Back in 1995 Nestlé applied to register HAVE A BREAK as a trademark, to go with their HAVE A BREAK, HAVE A KIT KAT registrations. Mars opposed.
Topic: Brands
Who: Societe Des Produits Nestlé SA -v- Mars UK Limited
When: December 2002
Where: Chancery Division of the High Court, London
What happened:
Since 1957 Nestlé had been using the phrase "Have a break" in connection with advertising for its Kit-Kat product. A 2002 survey showed that 98% of Britons would respond to "Have a break" with "Have a Kit-Kat" and it was the combination of these two phrases, in slightly differing forms, which had been the subject of UK registered trade marks since 1978. In 1995, however, Nestlé filed an application to register only the words "Have a break" as a UK trademark. Mars opposed this.
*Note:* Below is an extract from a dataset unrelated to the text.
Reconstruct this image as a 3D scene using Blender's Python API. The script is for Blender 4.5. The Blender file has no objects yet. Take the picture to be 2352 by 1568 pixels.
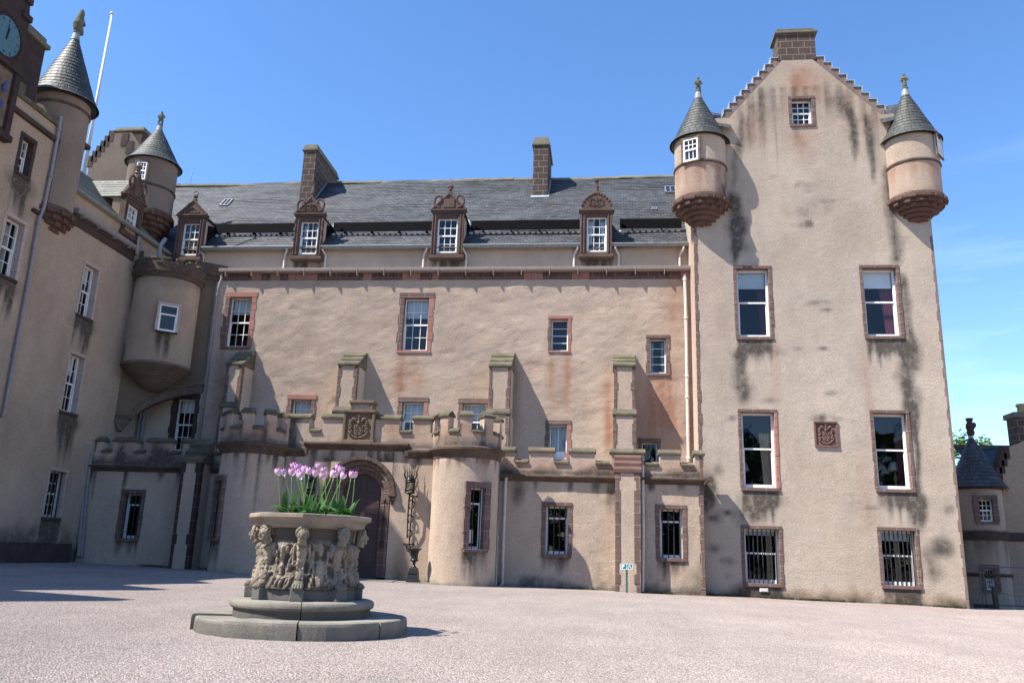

Mars reminded the Court that to be registrable, a trademark had to have either innate or acquired distinctiveness. This had to be capable of taking it out of the realms of a purely descriptive, generic English phrase and into the category of a branding device which was distinctive in the minds of the public of a product from one particular manufacturer. There was no innate distinctiveness in the phrase "Have a break", the court agreed, and Nestlé were not able to produce enough evidence of independent use of the words "Have a break" (in isolation from "Have a Kit Kat") to establish that distinctiveness had been acquired by usage. As a result, and subject to any appeal by Nestlé, Nestlé were denied their registration of "Have a break" in respect of "chocolate, chocolate products, confectionery, candy and biscuits" and, at least so far as possibly conflicting trademark registrations were concerned, the way was clear for Mars to launch its own planned "Have a break" bar.
Why this matters:
Apart from the seven years it took this case to get to court, another aspect of interest here is that at first glimpse, the decision appears perverse. Compare it with the recent European Court of Justice decision that the phrase "Baby-dry", when used in connection with nappies, was innately distinctive and therefore did not even have to be shown to have acquired distinctiveness to be registrable as a community trademark. However, the registration authority has to look at the words on the page when considering a trademark application, and although one might say "Baby's dry" in relation to the product in question, it is far less easy to envisage an individual saying or writing "baby-dry" in this connection. "Have a break" on the other hand is obviously a well used colloquialism, and this decision underlines the requirement that if a word or connection of words is not innately distinctive, clear evidence of independent branding use of a trademark, without any other suffix, prefix, or logo, has to be shown to the satisfaction of the Court.
However, this may not be the end of the story. Nestlé will no doubt be considering not only whether to take its case to the Court of Appeal, but whether it might still have a case against Mars' projected "Have a break" product in "passing off". But this, as they say is (or might be in 2003), another story.